Mars One: Advice For Amateur Astronauts Hitching Rides To Mars

Want to be an astronaut? Mars One wants to help you, but it might take a while.

Mars One hopes to send hundreds of people to the surface of Mars, to live on a colony it plans to set up by 2023, which will be paid for with corporate sponsorships and a Big Brother-like reality program about the lives of the colonists.

Mars One announced the plan in 2012 and began accepting would-be colonists on a mailing list, promising new info soon on how volunteers can become space-daring astronauts.

This week the first message was released to the potential colonists, along with tips on what they can do to prepare for the trip's upcoming application process, which will open later this year.

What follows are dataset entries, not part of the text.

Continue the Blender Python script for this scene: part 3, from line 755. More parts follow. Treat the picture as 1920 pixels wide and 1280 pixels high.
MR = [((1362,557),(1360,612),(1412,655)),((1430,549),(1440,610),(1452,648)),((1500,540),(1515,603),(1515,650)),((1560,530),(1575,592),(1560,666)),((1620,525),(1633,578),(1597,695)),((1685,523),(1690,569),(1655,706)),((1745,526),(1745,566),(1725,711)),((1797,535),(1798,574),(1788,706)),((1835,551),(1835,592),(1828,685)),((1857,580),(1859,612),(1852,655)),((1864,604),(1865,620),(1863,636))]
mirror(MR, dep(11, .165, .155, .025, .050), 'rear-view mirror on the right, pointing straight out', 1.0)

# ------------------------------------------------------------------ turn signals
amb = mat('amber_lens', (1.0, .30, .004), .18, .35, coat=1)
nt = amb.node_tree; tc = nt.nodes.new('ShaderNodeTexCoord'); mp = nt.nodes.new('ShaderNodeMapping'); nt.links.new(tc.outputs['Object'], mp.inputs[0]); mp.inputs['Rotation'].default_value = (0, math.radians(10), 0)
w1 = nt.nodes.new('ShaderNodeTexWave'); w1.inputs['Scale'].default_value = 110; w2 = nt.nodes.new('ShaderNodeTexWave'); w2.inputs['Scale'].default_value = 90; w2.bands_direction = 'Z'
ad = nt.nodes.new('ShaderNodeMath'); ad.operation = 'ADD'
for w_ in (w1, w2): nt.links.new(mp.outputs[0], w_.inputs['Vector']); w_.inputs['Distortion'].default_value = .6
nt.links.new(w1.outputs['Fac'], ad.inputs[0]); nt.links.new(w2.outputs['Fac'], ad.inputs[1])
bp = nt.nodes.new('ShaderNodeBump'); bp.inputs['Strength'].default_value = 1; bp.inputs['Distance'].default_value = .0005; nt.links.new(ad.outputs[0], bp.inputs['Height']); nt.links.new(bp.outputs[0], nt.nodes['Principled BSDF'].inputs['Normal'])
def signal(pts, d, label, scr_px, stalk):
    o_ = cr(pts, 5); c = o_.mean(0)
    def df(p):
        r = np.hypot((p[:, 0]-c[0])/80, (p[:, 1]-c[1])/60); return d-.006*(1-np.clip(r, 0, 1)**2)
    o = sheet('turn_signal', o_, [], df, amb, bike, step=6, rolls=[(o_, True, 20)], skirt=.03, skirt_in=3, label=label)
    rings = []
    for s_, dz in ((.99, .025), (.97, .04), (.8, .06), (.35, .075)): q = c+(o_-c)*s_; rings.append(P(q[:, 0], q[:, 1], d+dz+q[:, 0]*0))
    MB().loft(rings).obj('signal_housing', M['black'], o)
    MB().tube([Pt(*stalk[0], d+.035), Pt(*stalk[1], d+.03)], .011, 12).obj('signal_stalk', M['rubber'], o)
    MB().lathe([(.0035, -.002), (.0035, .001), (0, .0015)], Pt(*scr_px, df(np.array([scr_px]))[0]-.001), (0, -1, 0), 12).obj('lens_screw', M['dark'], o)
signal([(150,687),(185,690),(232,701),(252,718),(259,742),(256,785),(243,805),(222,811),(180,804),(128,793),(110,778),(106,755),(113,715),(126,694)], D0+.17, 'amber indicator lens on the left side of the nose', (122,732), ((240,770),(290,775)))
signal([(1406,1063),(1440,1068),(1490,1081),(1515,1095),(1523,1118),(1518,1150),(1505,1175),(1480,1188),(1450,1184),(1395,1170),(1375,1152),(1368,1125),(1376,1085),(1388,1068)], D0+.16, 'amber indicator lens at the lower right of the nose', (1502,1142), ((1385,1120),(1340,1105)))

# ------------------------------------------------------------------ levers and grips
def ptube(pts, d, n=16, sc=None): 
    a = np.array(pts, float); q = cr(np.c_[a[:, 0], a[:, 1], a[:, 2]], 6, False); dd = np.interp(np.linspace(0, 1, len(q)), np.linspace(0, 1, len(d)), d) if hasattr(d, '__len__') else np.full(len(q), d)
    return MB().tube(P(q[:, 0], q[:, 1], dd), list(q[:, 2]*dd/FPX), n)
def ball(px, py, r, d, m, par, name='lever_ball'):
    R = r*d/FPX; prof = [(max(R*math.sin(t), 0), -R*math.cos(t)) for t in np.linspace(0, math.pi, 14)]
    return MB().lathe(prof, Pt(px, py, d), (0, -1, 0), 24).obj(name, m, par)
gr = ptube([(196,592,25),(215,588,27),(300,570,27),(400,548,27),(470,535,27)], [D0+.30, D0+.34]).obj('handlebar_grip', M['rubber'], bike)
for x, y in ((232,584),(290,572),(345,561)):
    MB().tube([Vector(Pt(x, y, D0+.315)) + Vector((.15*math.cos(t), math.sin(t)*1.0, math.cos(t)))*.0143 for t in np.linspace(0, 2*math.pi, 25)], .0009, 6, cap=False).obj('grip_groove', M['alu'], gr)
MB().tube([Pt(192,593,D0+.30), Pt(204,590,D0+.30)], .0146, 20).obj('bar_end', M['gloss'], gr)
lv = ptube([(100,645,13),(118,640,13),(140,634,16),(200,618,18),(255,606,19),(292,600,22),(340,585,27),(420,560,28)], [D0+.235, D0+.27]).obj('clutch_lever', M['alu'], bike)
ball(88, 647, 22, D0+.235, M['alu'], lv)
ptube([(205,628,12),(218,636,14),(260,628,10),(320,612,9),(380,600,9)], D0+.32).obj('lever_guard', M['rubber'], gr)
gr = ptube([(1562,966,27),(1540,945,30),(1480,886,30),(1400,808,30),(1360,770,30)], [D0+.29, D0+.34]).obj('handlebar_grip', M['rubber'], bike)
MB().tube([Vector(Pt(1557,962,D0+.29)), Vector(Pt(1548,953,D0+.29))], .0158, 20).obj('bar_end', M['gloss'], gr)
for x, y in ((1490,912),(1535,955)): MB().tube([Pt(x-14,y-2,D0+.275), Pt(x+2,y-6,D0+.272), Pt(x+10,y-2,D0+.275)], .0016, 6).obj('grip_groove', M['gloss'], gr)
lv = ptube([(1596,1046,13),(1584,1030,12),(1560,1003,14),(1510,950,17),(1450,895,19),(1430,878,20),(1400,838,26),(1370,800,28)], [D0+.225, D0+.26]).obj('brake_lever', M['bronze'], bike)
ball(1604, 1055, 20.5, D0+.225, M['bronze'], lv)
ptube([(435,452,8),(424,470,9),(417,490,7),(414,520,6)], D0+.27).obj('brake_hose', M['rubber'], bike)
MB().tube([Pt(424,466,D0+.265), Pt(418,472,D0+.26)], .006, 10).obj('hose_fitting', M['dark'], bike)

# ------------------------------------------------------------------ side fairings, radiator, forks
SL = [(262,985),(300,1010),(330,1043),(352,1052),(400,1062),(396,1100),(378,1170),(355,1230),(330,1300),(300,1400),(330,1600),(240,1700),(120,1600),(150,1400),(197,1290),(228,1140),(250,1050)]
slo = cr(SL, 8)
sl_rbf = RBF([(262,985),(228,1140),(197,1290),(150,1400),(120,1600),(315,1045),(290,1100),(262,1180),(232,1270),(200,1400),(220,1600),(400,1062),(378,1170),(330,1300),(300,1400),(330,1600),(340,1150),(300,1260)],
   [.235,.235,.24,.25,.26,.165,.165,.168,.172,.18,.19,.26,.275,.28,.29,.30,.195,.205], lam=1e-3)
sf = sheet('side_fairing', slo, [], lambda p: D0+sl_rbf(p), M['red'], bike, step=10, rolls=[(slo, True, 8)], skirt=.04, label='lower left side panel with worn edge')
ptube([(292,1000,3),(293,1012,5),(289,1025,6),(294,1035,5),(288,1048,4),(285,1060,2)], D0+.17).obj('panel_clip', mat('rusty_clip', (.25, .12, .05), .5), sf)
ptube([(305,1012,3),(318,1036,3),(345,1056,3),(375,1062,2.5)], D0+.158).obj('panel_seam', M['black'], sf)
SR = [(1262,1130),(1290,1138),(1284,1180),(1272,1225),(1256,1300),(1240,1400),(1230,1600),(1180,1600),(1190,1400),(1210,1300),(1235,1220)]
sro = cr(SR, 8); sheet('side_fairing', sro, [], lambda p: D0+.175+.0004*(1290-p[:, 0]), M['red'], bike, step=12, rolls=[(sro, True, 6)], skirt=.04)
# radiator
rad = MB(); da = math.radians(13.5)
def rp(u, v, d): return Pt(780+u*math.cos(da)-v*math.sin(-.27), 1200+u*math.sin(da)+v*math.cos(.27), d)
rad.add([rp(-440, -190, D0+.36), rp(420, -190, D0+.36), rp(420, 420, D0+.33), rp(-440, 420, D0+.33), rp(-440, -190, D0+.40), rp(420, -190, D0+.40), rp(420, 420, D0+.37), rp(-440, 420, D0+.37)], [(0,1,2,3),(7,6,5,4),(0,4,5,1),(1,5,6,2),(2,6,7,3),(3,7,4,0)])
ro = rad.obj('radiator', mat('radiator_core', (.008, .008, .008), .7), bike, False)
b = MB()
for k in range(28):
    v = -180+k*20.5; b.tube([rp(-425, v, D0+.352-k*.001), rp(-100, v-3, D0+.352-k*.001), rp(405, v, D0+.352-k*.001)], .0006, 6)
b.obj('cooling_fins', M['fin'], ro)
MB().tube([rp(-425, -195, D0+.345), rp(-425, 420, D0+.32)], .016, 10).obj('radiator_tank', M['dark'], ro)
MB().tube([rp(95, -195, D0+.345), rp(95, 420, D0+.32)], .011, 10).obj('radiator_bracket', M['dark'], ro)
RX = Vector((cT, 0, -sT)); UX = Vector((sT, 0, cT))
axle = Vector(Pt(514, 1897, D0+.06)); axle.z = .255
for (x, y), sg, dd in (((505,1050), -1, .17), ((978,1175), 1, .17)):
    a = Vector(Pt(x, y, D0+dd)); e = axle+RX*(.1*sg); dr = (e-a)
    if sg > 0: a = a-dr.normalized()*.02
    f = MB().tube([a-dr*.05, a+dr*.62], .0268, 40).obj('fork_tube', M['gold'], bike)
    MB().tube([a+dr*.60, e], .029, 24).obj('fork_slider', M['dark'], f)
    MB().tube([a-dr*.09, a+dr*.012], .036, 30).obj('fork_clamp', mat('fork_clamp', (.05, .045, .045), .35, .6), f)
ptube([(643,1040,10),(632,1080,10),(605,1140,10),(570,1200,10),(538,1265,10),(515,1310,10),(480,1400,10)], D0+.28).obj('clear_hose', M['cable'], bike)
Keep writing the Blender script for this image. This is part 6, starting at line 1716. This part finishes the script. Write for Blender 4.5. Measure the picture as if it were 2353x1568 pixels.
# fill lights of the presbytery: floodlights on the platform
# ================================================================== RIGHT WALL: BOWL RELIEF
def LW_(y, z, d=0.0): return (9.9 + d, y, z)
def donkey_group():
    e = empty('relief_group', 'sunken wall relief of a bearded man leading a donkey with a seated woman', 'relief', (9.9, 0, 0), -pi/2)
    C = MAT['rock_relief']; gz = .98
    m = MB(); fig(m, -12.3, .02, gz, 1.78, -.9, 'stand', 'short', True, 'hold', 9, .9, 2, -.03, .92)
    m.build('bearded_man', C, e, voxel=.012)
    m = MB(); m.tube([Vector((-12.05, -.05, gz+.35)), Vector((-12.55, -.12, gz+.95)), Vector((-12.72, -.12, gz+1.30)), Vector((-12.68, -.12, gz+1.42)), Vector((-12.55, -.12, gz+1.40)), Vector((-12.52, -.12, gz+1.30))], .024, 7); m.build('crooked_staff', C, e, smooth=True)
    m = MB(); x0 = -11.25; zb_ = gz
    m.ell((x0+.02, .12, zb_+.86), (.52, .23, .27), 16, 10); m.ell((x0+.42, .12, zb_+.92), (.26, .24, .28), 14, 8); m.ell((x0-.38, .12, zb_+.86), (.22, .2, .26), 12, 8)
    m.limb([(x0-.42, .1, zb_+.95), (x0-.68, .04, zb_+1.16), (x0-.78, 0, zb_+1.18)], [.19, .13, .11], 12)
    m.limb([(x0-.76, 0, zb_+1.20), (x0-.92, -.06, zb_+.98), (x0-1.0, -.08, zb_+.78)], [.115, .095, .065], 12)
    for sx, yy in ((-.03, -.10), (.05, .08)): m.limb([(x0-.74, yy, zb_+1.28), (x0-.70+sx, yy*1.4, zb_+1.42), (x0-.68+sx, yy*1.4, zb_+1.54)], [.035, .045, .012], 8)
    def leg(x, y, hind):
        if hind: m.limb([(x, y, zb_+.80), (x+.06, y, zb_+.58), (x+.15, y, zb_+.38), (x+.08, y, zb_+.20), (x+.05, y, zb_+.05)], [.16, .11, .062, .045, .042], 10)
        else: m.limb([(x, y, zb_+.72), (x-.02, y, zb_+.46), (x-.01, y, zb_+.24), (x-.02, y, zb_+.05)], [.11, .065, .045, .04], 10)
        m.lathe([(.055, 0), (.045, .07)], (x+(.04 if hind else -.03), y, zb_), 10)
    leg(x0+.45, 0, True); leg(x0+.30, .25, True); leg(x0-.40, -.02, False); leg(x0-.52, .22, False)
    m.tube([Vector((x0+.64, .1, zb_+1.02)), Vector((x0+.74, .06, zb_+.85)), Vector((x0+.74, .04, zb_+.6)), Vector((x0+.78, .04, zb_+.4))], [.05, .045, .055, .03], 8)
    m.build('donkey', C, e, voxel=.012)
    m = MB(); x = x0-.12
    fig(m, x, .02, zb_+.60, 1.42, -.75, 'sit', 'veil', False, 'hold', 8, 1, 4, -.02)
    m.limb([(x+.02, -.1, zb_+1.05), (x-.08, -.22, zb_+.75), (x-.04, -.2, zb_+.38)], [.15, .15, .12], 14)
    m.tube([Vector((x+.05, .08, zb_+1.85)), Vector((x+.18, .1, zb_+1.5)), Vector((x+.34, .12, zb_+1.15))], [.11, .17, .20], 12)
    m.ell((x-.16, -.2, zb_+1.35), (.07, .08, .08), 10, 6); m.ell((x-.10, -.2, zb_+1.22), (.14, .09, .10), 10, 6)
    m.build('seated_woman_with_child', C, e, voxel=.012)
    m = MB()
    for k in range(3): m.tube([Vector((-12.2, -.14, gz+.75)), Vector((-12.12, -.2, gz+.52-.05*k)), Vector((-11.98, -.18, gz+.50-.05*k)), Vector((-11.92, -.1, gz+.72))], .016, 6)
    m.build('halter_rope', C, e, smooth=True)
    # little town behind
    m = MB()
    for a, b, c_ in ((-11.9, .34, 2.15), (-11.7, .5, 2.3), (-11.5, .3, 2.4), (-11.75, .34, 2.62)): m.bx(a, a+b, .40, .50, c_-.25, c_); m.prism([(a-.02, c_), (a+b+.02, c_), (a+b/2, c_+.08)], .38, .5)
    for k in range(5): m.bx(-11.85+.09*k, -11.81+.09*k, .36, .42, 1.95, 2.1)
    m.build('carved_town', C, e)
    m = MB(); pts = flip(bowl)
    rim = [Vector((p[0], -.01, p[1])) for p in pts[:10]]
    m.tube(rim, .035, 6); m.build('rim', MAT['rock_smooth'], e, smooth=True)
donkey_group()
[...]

"Although it is not yet possible to apply, you can prepare yourself," the email says. "You will be asked to shoot a one minute video. We cannot yet reveal the specific questions we'd like you to answer, but you can practice with making a compelling video."

The email also includes two links to interviews with trip advisor Ray Kass, with talk of how the astronauts will be picked.

Mars One is only one of many recently announced initiatives to open up outer space to more than just the highly trained members of the world's various space agencies.

Designer of the future Elon Musk announced around the same time as Mars One his own intention to have at least 10,000 colonists living on Mars by 2030.

Since making that claim Musk has clarified it, saying that if he doesn't get humans to Mars in his lifetime, he would consider it his greatest failure.

But he probably won't have to worry too much about that, looking at the progress he's made so far. In the few years since founding SpaceX, Musk has helped design and produce several generations of rockets, earning a multi-billion dollar contract to carry supplies to the International Space Station. The latest of these missions just wrapped up well, as the SpaceX Dragon capsule dropped into the ocean last week.

SpaceX also seems on the verge of discovering the holy grail of rocketry, a reusable rocket, as seen in its recent Grasshopper rocket tests.

Those would definitely come in handy as we ferry mankind off our native blue rock to the red one next door.